Die Beschwerdeführer rügen, daß der Abschluß eines mündlichen Tauschvertrages nicht berücksichtigt worden sei und die Zustimmung des Eigentümers fehle. Dieses Vorbringen betrifft die Einhaltung des westseitigen Seitenabstandes und ist somit nicht geeignet, eine Verletzung subjektiv-öffentlicher Rechte der Eigentümer der nördlich gelegenen, durch die öffentliche Verkehrsfläche vom Bauvorhaben getrennten Liegenschaft (der Beschwerdeführer) darzutun. Im übrigen wird das Eigentum an einem Grundstücksteil grundsätzlich erst mit der grundbücherlichen Einverleibung begründet.

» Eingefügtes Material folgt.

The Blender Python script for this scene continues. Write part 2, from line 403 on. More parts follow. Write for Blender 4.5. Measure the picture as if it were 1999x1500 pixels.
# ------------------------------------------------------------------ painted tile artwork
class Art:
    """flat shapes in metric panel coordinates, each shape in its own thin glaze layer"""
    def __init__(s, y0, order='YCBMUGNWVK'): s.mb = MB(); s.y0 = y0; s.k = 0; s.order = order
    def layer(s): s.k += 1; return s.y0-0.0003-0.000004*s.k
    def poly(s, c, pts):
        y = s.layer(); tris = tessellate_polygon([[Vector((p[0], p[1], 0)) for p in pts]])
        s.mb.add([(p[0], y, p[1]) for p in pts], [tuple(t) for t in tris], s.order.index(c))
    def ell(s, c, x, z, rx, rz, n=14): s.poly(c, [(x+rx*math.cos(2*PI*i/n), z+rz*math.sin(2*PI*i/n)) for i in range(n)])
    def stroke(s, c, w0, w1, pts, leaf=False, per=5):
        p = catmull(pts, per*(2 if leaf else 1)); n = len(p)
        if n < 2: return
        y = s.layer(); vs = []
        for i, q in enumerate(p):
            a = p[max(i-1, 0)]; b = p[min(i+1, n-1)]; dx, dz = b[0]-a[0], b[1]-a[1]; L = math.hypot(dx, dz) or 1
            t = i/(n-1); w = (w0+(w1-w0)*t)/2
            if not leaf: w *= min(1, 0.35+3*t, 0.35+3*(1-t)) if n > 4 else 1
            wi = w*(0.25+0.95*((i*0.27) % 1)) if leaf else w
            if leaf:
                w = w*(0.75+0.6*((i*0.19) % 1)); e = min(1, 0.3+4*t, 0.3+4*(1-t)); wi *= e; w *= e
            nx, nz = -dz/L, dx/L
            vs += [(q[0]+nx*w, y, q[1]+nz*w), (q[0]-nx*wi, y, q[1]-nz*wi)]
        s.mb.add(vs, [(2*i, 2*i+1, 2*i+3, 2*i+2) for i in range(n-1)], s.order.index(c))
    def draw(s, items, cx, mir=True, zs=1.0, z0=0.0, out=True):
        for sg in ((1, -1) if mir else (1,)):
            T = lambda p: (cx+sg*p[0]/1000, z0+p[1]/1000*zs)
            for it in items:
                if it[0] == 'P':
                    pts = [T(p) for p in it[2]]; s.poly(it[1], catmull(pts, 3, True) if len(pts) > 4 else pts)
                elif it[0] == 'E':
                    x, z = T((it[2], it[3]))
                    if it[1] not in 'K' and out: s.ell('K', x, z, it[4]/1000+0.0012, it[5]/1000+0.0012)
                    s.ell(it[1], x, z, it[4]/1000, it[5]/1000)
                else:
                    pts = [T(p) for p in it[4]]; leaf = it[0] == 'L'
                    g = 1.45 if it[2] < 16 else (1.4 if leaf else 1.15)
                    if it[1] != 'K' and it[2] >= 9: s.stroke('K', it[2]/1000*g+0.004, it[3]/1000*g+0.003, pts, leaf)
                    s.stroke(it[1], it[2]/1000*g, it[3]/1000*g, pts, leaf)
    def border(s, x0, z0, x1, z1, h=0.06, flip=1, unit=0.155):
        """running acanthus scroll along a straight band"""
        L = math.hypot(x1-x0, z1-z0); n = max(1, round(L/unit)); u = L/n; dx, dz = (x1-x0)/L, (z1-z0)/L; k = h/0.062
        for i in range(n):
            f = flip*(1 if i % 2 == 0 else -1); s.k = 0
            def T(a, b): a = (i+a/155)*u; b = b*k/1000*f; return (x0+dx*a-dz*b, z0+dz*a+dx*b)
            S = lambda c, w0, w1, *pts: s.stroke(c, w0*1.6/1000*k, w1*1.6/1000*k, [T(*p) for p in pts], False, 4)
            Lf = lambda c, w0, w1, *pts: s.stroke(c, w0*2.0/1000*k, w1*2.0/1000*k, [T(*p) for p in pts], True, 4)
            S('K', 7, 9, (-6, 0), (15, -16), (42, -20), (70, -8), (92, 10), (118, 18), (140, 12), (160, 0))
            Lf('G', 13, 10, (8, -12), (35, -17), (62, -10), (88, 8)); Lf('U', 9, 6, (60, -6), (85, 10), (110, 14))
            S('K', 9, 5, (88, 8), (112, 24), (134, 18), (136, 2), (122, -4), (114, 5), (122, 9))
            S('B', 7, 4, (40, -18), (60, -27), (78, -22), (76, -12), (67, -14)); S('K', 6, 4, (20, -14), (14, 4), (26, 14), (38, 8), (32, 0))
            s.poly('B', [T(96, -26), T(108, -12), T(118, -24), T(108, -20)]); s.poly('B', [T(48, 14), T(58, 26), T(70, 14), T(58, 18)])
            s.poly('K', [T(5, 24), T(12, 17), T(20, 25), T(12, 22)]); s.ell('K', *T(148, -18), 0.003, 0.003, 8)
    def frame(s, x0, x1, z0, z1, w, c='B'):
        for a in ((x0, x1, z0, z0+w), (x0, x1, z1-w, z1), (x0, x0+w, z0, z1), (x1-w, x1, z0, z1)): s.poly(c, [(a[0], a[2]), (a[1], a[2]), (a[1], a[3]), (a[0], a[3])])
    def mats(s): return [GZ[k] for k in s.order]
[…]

Dasselbe gilt für die gerügte mangelhafte Auspflockung und Ersichtlichmachung, es sei in der Verhandlung keine gehörige Auspflockung erfolgt, diese Auspflockung sei schon deshalb erforderlich gewesen, weil der Seitenabstand nicht eingehalten werde.
In der mündlichen Verhandlung vom 12. November 1997 wurde festgestellt, daß aufgrund bereits vorangegangener Lokalaugenscheine vor Ort eine Auspflockung des Bauvorhabens bereits durchgeführt worden war, von der an diesem Tage einige Pflöcke fehlten. Es sei noch während der Verhandlung vom 12. November 1997 an Ort und Stelle der Abstand des Bauvorhabens von der Stützmauer der Beschwerdeführer, unter der Annahme, daß diese die Straßengrundgrenze darstelle, abgemessen worden und es sei festgestellt worden, daß dieser Abstand 11 m betrage. Dieses Maß stimme in etwa mit der Vermessungsurkunde überein. Da nur mit dem Maßband und nicht mit einem Gerät vermessen worden sei, sei keine hundertprozentige Übereinstimmung erzielt worden. Aufgrund der teilweisen Auspflockung und der Nachmessung während der Verhandlung im Beisein des Beschwerdevertreters ist daher davon auszugehen, daß die Beschwerdeführer in der Lage waren, sich von der Situierung des Bauvorhabens in bezug auf die ihnen gegenüber einzuhaltenden Abstände ein ausreichendes Bild zu machen.
Da die behaupteten Rechtswidrigkeiten des angefochtenen Bescheides somit nicht vorliegen, war die Beschwerde gemäß § 42 Abs. 1 VwGG als unbegründet abzuweisen.
Die Kostenentscheidung gründet sich auf die §§ 47 ff VwGG in Verbindung mit der Verordnung BGBl. Nr. 416/1994.